§ **Raw data**:
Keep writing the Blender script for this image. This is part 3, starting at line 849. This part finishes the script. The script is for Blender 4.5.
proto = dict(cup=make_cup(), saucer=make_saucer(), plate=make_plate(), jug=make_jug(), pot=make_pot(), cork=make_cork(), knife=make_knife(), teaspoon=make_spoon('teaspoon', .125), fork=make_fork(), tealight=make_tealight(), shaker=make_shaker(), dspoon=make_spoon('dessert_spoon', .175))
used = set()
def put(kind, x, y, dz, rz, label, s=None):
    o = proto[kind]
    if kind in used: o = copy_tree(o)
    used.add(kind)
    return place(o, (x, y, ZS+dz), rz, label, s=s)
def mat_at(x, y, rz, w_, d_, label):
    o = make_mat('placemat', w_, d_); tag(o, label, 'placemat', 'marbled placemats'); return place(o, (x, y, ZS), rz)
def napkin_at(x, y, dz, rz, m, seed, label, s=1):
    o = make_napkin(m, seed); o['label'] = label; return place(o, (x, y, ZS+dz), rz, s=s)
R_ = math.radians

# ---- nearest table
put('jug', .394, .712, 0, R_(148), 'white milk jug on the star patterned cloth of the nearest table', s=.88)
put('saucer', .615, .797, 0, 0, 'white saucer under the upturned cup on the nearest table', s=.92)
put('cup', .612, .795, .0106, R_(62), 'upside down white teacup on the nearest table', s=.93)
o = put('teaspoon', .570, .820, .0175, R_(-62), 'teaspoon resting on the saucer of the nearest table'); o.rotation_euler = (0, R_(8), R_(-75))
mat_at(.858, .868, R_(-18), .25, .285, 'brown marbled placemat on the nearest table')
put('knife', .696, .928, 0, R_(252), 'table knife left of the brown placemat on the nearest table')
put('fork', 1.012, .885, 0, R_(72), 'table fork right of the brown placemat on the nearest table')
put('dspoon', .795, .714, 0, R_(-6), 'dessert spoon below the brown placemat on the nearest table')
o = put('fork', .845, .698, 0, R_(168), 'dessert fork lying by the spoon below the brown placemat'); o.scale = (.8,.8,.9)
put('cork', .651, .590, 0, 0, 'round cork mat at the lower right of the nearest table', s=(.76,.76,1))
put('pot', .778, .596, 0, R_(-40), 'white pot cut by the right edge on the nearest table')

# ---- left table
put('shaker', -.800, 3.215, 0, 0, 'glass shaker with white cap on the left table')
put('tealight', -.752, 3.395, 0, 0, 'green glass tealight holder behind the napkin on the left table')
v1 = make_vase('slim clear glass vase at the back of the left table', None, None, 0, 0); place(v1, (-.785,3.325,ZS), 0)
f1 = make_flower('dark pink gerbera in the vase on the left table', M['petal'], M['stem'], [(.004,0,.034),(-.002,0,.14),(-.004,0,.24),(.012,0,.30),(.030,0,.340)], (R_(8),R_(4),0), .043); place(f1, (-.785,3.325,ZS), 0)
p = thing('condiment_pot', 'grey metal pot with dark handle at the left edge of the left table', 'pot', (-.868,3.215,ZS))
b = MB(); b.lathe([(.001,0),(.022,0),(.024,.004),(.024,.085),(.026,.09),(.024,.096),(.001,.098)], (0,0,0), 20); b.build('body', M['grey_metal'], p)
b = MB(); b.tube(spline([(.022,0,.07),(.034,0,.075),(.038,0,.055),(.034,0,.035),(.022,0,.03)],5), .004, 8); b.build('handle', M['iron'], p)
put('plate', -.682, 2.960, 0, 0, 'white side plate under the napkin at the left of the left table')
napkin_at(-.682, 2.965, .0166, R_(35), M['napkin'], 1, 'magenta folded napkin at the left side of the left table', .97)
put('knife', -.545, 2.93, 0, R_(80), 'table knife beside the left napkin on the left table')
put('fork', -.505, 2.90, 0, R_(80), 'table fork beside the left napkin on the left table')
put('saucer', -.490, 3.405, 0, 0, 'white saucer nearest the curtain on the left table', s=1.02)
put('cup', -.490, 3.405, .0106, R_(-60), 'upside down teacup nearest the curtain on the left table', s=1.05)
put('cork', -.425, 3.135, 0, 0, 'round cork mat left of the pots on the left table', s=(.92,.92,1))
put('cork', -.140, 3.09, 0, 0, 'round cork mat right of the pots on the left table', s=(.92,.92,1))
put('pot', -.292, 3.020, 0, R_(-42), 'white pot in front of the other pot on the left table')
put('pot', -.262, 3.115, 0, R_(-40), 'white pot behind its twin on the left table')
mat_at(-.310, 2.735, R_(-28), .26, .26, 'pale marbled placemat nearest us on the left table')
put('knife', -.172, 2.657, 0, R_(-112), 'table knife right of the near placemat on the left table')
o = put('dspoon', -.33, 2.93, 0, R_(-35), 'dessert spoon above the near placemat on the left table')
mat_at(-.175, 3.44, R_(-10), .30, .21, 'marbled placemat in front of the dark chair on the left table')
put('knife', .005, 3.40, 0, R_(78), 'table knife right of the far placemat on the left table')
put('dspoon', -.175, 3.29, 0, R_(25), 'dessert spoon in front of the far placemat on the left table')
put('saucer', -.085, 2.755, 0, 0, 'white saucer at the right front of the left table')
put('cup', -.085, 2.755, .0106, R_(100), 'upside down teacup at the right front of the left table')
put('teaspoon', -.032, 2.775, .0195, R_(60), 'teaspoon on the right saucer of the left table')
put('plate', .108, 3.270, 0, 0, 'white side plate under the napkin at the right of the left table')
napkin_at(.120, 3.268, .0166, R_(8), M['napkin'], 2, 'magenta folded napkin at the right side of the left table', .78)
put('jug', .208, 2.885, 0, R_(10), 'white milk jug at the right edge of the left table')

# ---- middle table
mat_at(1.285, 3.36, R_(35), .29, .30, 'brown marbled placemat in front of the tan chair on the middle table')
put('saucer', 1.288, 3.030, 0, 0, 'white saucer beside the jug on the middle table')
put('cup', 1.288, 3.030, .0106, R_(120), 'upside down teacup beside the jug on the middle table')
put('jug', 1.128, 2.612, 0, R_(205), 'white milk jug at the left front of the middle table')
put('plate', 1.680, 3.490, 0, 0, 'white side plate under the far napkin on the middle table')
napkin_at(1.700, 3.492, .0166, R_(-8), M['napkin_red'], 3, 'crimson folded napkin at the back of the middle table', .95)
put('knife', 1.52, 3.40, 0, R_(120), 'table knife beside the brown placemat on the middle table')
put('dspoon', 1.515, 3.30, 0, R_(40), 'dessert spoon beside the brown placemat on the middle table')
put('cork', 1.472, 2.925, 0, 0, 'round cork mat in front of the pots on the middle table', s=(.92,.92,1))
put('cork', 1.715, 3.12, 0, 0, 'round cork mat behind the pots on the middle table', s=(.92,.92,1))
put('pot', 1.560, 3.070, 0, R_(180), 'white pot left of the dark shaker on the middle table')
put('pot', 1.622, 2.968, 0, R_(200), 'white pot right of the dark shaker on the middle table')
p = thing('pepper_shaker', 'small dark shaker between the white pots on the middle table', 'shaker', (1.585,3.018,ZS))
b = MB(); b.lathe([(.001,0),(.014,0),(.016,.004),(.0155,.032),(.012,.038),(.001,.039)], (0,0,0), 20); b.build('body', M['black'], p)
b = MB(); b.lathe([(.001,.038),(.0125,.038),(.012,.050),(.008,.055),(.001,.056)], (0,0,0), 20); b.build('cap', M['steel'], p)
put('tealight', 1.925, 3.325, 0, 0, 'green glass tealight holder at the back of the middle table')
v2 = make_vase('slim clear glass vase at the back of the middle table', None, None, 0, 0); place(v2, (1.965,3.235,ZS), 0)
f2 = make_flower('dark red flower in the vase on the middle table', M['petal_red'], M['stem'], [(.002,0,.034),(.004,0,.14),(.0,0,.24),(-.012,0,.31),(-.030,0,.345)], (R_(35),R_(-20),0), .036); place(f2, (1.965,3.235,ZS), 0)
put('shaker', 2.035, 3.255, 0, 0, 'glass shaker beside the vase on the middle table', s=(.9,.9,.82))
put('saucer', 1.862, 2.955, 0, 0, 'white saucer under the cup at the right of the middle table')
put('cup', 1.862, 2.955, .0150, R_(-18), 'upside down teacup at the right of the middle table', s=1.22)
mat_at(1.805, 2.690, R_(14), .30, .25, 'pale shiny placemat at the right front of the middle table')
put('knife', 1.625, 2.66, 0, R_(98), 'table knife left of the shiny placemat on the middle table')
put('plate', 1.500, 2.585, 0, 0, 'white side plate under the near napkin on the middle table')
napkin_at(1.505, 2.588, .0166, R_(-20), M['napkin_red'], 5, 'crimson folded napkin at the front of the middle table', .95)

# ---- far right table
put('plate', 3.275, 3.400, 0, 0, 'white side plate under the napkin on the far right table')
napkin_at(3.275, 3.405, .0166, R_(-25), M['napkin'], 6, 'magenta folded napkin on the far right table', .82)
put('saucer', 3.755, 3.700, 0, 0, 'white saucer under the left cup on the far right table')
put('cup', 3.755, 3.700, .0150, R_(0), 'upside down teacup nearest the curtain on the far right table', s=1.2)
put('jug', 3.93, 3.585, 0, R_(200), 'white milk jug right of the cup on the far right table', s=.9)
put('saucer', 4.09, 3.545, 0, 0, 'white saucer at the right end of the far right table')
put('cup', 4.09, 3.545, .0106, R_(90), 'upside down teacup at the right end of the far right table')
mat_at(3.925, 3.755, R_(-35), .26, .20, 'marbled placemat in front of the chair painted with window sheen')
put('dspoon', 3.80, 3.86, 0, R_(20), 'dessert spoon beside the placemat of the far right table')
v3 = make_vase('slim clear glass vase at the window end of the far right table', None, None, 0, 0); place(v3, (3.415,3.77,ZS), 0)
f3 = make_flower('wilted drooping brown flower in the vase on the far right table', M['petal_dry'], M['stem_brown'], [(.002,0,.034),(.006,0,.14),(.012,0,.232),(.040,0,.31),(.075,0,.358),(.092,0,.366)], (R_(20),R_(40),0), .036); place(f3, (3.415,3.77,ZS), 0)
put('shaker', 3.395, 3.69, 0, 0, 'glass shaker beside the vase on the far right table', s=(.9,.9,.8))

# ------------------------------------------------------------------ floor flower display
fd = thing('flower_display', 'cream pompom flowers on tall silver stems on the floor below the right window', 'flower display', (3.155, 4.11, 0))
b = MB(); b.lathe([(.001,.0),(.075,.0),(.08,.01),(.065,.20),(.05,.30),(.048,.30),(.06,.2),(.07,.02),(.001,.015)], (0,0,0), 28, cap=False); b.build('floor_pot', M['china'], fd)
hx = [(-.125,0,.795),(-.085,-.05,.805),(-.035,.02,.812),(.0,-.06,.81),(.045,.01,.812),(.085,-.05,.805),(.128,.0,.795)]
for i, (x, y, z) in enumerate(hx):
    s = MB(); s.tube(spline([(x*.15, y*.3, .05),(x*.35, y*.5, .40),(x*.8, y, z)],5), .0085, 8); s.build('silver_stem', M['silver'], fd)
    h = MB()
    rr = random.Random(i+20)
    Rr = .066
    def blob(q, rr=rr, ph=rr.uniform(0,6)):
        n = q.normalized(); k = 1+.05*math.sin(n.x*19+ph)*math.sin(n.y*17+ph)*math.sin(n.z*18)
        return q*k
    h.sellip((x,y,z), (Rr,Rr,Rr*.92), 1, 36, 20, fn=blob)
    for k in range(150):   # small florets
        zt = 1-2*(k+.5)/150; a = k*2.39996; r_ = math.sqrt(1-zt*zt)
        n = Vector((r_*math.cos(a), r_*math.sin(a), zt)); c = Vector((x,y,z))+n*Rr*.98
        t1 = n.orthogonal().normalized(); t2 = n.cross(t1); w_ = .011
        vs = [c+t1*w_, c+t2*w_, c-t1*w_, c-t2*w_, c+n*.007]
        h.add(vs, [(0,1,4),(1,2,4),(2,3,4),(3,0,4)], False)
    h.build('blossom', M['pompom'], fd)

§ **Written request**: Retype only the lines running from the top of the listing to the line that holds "R_ = math.radians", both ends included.

§ **Correct output**:
Keep writing the Blender script for this image. This is part 3, starting at line 849. This part finishes the script. The script is for Blender 4.5.
proto = dict(cup=make_cup(), saucer=make_saucer(), plate=make_plate(), jug=make_jug(), pot=make_pot(), cork=make_cork(), knife=make_knife(), teaspoon=make_spoon('teaspoon', .125), fork=make_fork(), tealight=make_tealight(), shaker=make_shaker(), dspoon=make_spoon('dessert_spoon', .175))
used = set()
def put(kind, x, y, dz, rz, label, s=None):
    o = proto[kind]
    if kind in used: o = copy_tree(o)
    used.add(kind)
    return place(o, (x, y, ZS+dz), rz, label, s=s)
def mat_at(x, y, rz, w_, d_, label):
    o = make_mat('placemat', w_, d_); tag(o, label, 'placemat', 'marbled placemats'); return place(o, (x, y, ZS), rz)
def napkin_at(x, y, dz, rz, m, seed, label, s=1):
    o = make_napkin(m, seed); o['label'] = label; return place(o, (x, y, ZS+dz), rz, s=s)
R_ = math.radians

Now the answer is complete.